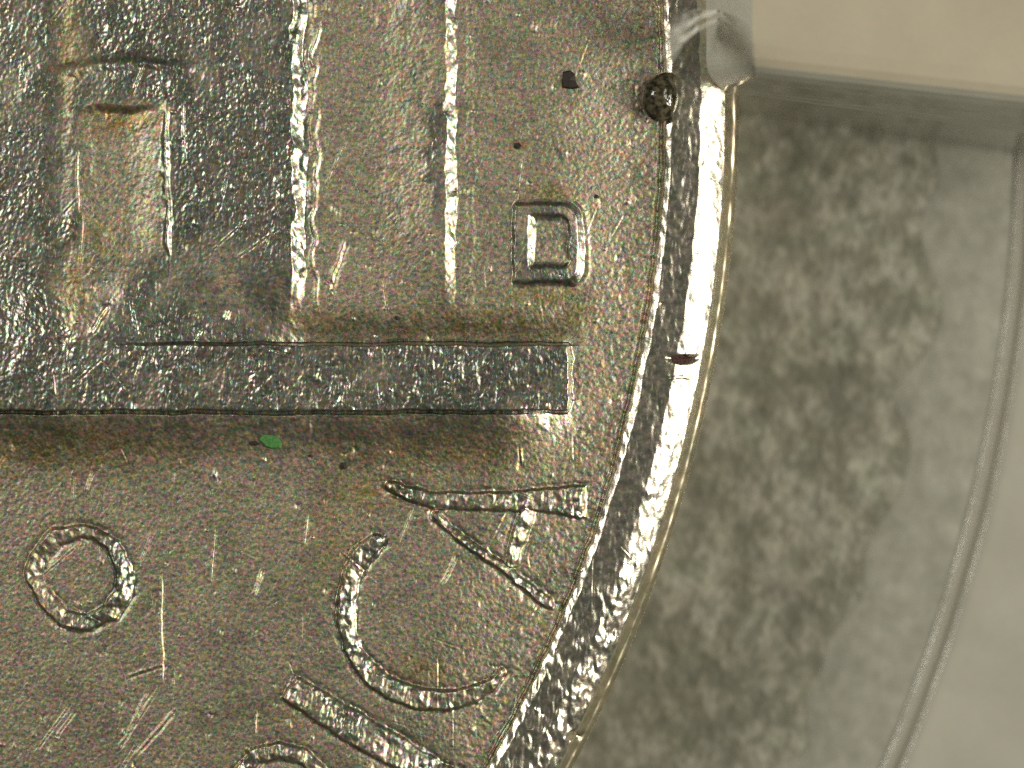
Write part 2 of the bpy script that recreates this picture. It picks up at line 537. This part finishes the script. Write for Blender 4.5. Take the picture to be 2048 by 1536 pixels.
# random small dings and raised pimples
r2 = np.random.default_rng(21)
for k in range(260):
    x, y = r2.uniform(0, 1330), r2.uniform(0, 1536)
    s = r2.uniform(2.2, 5.5); a = r2.choice([-1, 1]) * r2.uniform(1.0, 2.6); st = r2.uniform(0.6, 2.2)
    i0, i1 = np.searchsorted(gy, [y - 25, y + 25]); j0, j1 = np.searchsorted(gx, [x - 25, x + 25])
    xs, ys = X[i0:i1, j0:j1] - x, Y[i0:i1, j0:j1] - y
    H[i0:i1, j0:j1] += a * np.exp(-(xs / s) ** 2 - (ys / (s * st)) ** 2)

# per-vertex normals of the whole sheet, shared by all its pieces
Hy, Hx = np.gradient(H, STEP_U)
nrm = np.stack([-Hx, Hy, np.ones_like(H)], -1)
nrm /= np.linalg.norm(nrm, axis=-1, keepdims=True)
V = np.stack([(X - 1024) * U, (768 - Y) * U, H * U], -1).reshape(-1, 3)
nrm = nrm.reshape(-1, 3)
inside = R0 <= RO + 0.01
idx = np.arange(ny * nx).reshape(ny, nx)
ok = inside[:-1, :-1] & inside[1:, :-1] & inside[:-1, 1:] & inside[1:, 1:]
Q = np.stack([idx[1:, :-1], idx[1:, 1:], idx[:-1, 1:], idx[:-1, :-1]], -1)[ok]
FL = L[:-1, :-1][ok]

coin = empty('coin', (0, 0, 0))
tag(coin, 'worn silver-grey nickel coin with letters, a building and a raised bright rim', 'coin')


def piece(name, lab, mat, parent, label=None):
    o = quads_obj(name, V, Q[FL == lab], nrm, worn, mat, parent)
    if label:
        o['label'] = label
    return o


piece('field', 0, MAT_COIN, coin)
building = piece('building', 2, MAT_COIN, coin, 'dark grainy wall of the raised building')
piece('step', 1, MAT_COIN, building, 'broad dark step along the foot of the building')
piece('window', 3, MAT_COIN, building, 'brownish sunken window panel')
piece('pilaster', 4, MAT_COIN, building, 'pale pilaster with a bright right edge')
piece('mint_mark', 5, MAT_COIN, coin, 'small square letter D')
for k, ch in enumerate(LETTERS):
    piece('letter', 6 + k, MAT_COIN, coin, 'raised letter ' + ch)
piece('rim', 20, MAT_RIM, coin, 'raised rim with a blown-out bright bevel')
piece('bevel', 21, MAT_EDGE, coin, 'narrow brownish outer bevel of the rim')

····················

Print, exactly as written, the lines above from the first one to the one containing "H[i0:i1, j0:j1] += a". Leave out pictures.

(CORRECT RESULT):
Write part 2 of the bpy script that recreates this picture. It picks up at line 537. This part finishes the script. Write for Blender 4.5. Take the picture to be 2048 by 1536 pixels.
# random small dings and raised pimples
r2 = np.random.default_rng(21)
for k in range(260):
    x, y = r2.uniform(0, 1330), r2.uniform(0, 1536)
    s = r2.uniform(2.2, 5.5); a = r2.choice([-1, 1]) * r2.uniform(1.0, 2.6); st = r2.uniform(0.6, 2.2)
    i0, i1 = np.searchsorted(gy, [y - 25, y + 25]); j0, j1 = np.searchsorted(gx, [x - 25, x + 25])
    xs, ys = X[i0:i1, j0:j1] - x, Y[i0:i1, j0:j1] - y
    H[i0:i1, j0:j1] += a * np.exp(-(xs / s) ** 2 - (ys / (s * st)) ** 2)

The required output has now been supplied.